Some Col du Tourmalet data via Strava:
Key details
Distance: 18.83 km
Elevation Gain: +1,398 m
Average Gradient: 7.65%
KOM (fastest time)
Belongs to Thibault Pinot at 51:13 min.
This was set on 20th July 2019, and you can view the activity here.
Pro v amateur comparison
It takes an average amateur 1 hour and 51 minutes to complete this segment, while the average pro takes around 1 hour and 8 minutes.
Jeremy Whittle on Friday’s time-trial triumph.
The second time trial in the 2025 Tour was expected to further confirm Pogacar’s supremacy over the peloton and so it proved, as the defending champion extended his lead to over four minutes with his fourth stage win in this year’s race and the 21st Tour stage of his career.
Riding a standard road bike instead of a time trial setup, he was the fastest at every time check on the 10.9km climb, in many ways a carbon copy of Thursday’s ascent to Hautacam, where he also triumphed.
Preamble
Le Tour is Pogacar’s.
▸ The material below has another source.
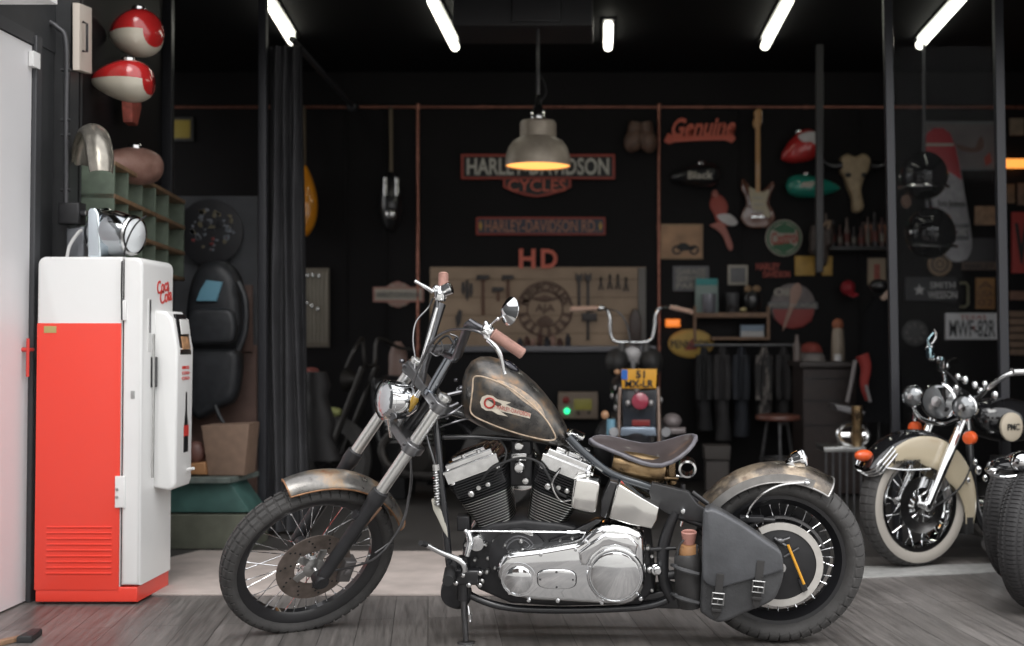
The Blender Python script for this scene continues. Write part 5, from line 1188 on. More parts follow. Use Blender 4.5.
def guitar(px, y_top, y_body, y_bot, wd, Y, bm, guard, label, tilt=0, strat=True, neck=None):
    t = sthing('electric_guitar', px, y_bot, label, 'guitar', Y=Y); s_ = Y/F
    body = [(-.30, .0), (-.46, -.10), (-.50, .12), (-.40, .26), (-.34, .45), (-.46, .62), (-.50, .80), (-.30, .97), (0, 1.0), (.30, .97), (.50, .80), (.46, .60), (.34, .45), (.40, .24), (.50, .05), (.42, -.04), (.22, .10), (.10, .16), (-.10, .16), (-.22, .08)]
    H_ = y_bot-y_body; pts = [(px+a*wd+tilt*(b)*H_*.0, y_body+b*H_) for a, b in body]
    poly(pts, .10, bm, 'body', t, d=.05, bev=.012, sm=4, Y=Y)
    if guard: 
        g = [(-.10, .14), (-.26, .10), (-.22, .35), (-.16, .56), (.05, .62), (.30, .78), (.36, .68), (.24, .45), (.34, .15), (.14, .2)]; poly([(px+a*wd, y_body+b*H_) for a, b in g], .106, guard, 'pickguard', t, d=.01, bev=.001, sm=3, Y=Y)
    for q in (.30, .45, .60): rect(px-wd*.16, y_body+q*H_, px+wd*.16, y_body+q*H_+2.2, .112, CRM if guard else CHROME2, 'pickup', par=t, d=.01, Y=Y)
    rect(px-wd*.2, y_body+.72*H_, px+wd*.2, y_body+.78*H_, .112, CHROME2, 'bridge', par=t, d=.014, Y=Y)
    nk = neck or mat('maple', (.50, .27, .10), .35, coat=.4)
    rect(px-2.3*(wd/34)**.5, y_top+16, px+2.3*(wd/34)**.5, y_body+.2*H_, .118, nk, 'neck', par=t, d=.022, Y=Y)
    poly([(px-3.2, y_top+19), (px-5, y_top+13), (px-3, y_top+8), (px-4, y_top+3), (px+1, y_top-1), (px+4, y_top+2), (px+3.4, y_top+8), (px+2.6, y_top+18)], .115, nk, 'headstock', t, d=.02, sm=2, Y=Y)
    for k in range(6): m = MB(); c = wallY(Y).at(px+4.2, y_top+3+k*2.2, .11); m.ellip(c, X_*.008, Y_*.006, Z_*.006, 8, 6); m.done('tuning_peg', CHROME2, t)
    return t
guitar(758, 109, 183, 228, 34, YW, mat('sunburst', (.13, .05, .03), .2, coat=.8, var=.4, vs=3), mat('guard_cream', (.48, .42, .30), .4), 'sunburst electric guitar with a cream guard hanging on the back wall')
def hung(cx, y0, y1, wd, mt, label, cat):
    t = sthing('hanging_tank', cx, y1, label, cat); c = P(cx, (y0+y1)/2, YW-.13); H_ = (y1-y0)/120; W_ = wd/120; rings = []
    for i in range(19):
        q = i/18; k = max(.08, sin(pi*(.03+.94*q)**1.25)**.6); rings.append([c+Z_*(H_/2-H_*q)+X_*W_/2*k*cos(a_)+Y_*.10*k*sin(a_) for a_ in [2*pi*j/24 for j in range(24)]])
    m = MB(); m.loft(rings, True, True); m.done('tank_body', mt, t, 60)
    m = MB(); p0, p1 = P(cx, 108, YW-.06), c+Z_*H_*.49
    n = 26
    for k in range(n):
        d = (p1-p0)/n; o = p0+d*(k+.5); u = X_ if k % 2 else Y_; m.tube([o+Z_*.026*cos(a_)+u*.011*sin(a_) for a_ in [2*pi*j/10 for j in range(10)]], .005, 5, closed=True)
    m.done('chain', mat('chain_brass', (.20, .16, .11), .45, .5), t); return t, c
t, c = hung(304, 166, 236, 27, mat('tank_orange', (.78, .30, .02), .2, coat=.8), 'bright orange tank hanging from a chain, half hidden behind the black curtain', 'fuel tank')
t, c = hung(391, 172, 230, 22, BLK, 'black tank with chrome pipes hanging from a chain left of the copper pipe', 'fuel tank')
for x in (385.5, 397): m = MB(); m.tube([P(x, 178, YW-.23), P(x, 196, YW-.24)], .016, 10); m.done('chrome_pipe', CHROME2, t)
m = MB(); m.ellip(P(391, 214, YW-.24), X_*.05, Y_*.04, Z_*.05); m.done('chrome_cap', CHROME2, t)
# ---- right part signs
s = sthing('boxing_gloves', 640, 120, 'pair of old brown leather boxing gloves hanging by the copper pipe', 'gloves'); GLV = mat('glove_brown', (.12, .07, .05), .5, var=.3)
for dx, k in ((-6, 1), (7, -1)):
    c = P(640+dx, 140, YW-.1); m = MB(); m.ellip(c, (X_+Z_*.25*k)*.085, Y_*.07, Z_*.105); m.ellip(c+X_*.06*k+Z_*.02, X_*.03, Y_*.03, Z_*.055); m.lathe(c+Z_*.06, Z_+X_*.2*k, [(.055, 0), (.06, .05), (.055, .085), (.001, .086)], 16); m.done('glove', GLV, s)
s = sthing('script_sign', 700, 143, 'coral red script sign high on the back wall')
txt('Genuine', 672, 117, 736, 137, .05, CORAL, s, .03, .03, shear=.25)
poly([(664, 141), (668, 133), (675, 136), (700, 135.5), (733, 134), (736, 138), (732, 143), (725, 140), (700, 140.5), (675, 142), (669, 144)], .04, CORAL, 'underline', s, d=.02)
TB_ = lambda px, py, L_, H_, mt, lab, U=X_, mt2=None, w=.118, name='fuel_tank', N=TW: ellipsoid_tank(name, None, P(px, py, YW-w), U, Vector((0, 0, 1)) if abs(U.z) < .1 else (Vector((-U.z, 0, U.x)) if U.x > 0 else Vector((U.z, 0, -U.x))), N, L_, H_, .22, mt, lab, 'fuel tank', 'painted tanks on the back wall', mt2)
t = TB_(696, 177, .42, .20, BLK, 'glossy black fuel tank with cream lettering below the red script sign', U=-X_); txt('Black', 688, 171, 713, 179, .235, CRM, t, .02)
t = TB_(801, 150, .36, .26, mat('tank_scarlet', (.50, .03, .03), .25, coat=.7), 'red and white fuel tank on the back wall above the teal tank', U=(-X_-Z_*.45).normalized(), mt2=None); poly([(798, 136), (806, 132), (816, 132), (820, 140), (820, 148), (812, 142), (804, 142)], .235, SWHT, 'white_flash', t, d=.02, bev=.008, sm=3)
TEAL = mat('tank_teal', (.02, .24, .18), .2, coat=.9); t = TB_(813, 188, .46, .20, TEAL, 'teal green fuel tank on the back wall below the red one'); poly([(803, 182), (816, 182), (812, 187), (800, 187)], .235, CRM, 'tank_badge', t, d=.02, bev=.004)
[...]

That much we know, as Tadej, as his good lady wife calls him, has been devastating as soon as the race reached the mountains, previous rivals unable to live with him. This, let us recall, is a rider who has also competed for the Classics all year; this isn’t supposed to happen in the modern age. Though Pogacar is rewriting history and collecting stages at a rate that must have Mark Cavendish twitching. The gap is over four minutes, just a crack on a mountain pass away but can Jonas Vingegaard and Remco Evenepoel rely on that?
Today, the middle Saturday, is another journey into the heart of the Pyrenees. Time for a breakaway? The truth is nobody is strong enough to break away from Pogacar. And as he said himself: “it’s the Tour, you cannot just back off if there’s the opportunity for a stage win. You never know when it’s your last day on the Tour.”
William Fotheringham’s verdict is thus:
A mountain classic: Cols de Tourmalet, Aspin and Peyresourde, plus the pull up to the ski station, where winners include Federico Bahamontes, Greg LeMond, Hinault and Robert Millar, now known as Philippa York. Four big passes make this a decisive day in the mountains prize with a ton of points on offer; the stage winner will probably be a climber who’s not figuring overall. Enric Mas of Spain might fit that bill, or the Austrian Felix Gall.